A half century later, Baldwin’s words ring more loudly than ever. Baldwin saw that the white man in America was not free. He was imprisoned in a history he fails to understand. Until he is set free from his worldly assumptions, the black man can never become free. At most, he will become a parody of the white man. And so, Baldwin cautioned the black community that it is their fate to love the white man. Only through the healing power of love can the white man be released from his bondage. Only then — when the white man becomes spiritually free — will the black man become spiritually liberated and freed from material poverty. The black man remains enslaved in poverty today because the white man is not yet spiritually free. Poverty is a measure of spiritual alienation.

These words could not be more poignant. Nor could they be more instructive for our times. The forces of materialism — and its attendant quests for power, wealth, and reputation — shape our daily lives, leaving in its wake the soul-destroying tyranny of spiritual emptiness and alienation. Only as there is unleashed a profound spiritual reconciliation between the white man and the black man will America acquire the requisite spiritual energy to become what America can be.

Conversely, the white man’s only hope for true freedom lies in the love of the black man for him. America is the stage on which this awe-inspiring drama is being played. Amidst the mysteries and healing power of love and mercy, the destinies of the white man and the black, the poor and the wealthy, are intertwined. It is a drama inspired by the Gospel’s call to “love thy neighbor.” Thus, freedom in America hangs in the balance. The question of “whose foundation for integration” remains a viable question. Without love and mercy, individual freedom will perish. Without the spirituality of the black man, mercy and the rewards of the spirit will not prevail in America.

I believe My Dungeon Shook is one of the most profound pieces of literature for our times. I feel a deep sorrow knowing that its spiritual relevance has not been substantially diminished this past half century. If anything, life in America is now more difficult for the black man than it was yesterday. The insidious intent that too often lurks behind the smiles of well-wishers — the fixation on the idea of equality and freedom, not its existential reality; the concern with standards of living not the quality of human relationships — these dynamics lead to a profound spiritual alienation that destroys rather than reconciles and uplifts human lives.

As for the white man, Baldwin would say he remains imprisoned as ever before. He remains insensitive to his own need for spirituality. Yet his pursuit of material gain and power is responsible for an enormous and ongoing human tragedy. Nonetheless, Baldwin would caution the black man to love the white man. He must do so in order to transform the white man and free him of his obsession with materialism. Freedom predicated on materialism is an illusion rooted in a contradiction. If the white man does not become free of his materialism, the black man will never become free. Both will remain enslaved. That is the nature of our common bond in America today. The dignity and freedom of the human person must blossom, but it can only do so through mercy and reconciliation. To reconcile America’s hidden wound is the greatest challenge that confronts the future of freedom.

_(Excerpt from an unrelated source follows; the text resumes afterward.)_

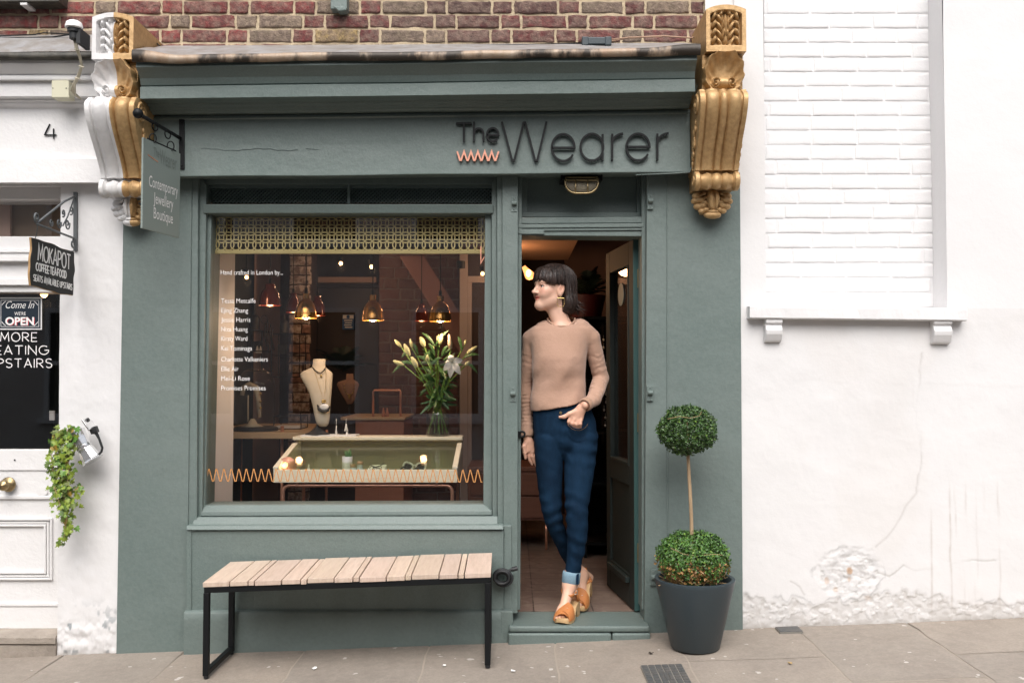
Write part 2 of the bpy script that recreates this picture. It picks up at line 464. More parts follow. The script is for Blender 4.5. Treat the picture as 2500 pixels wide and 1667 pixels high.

It is my profound conviction that if we lose the black man — if the black man becomes just another variant of the white man, an economic success story — we will lose both freedom and the promise of America. The fate of the white man, of America, and of freedom itself is suffused with the fate of the black man. Should the spiritual energies of the black man not emerge incarnate in our national life — should we continue to waste away in boundless utilitarian and hedonistic excess — America will slowly join the ranks of those many hapless nations that have gone before. Having squandered its destiny for “a better fate”, America will soon become trivial and inconsequential before history, freedom, and God.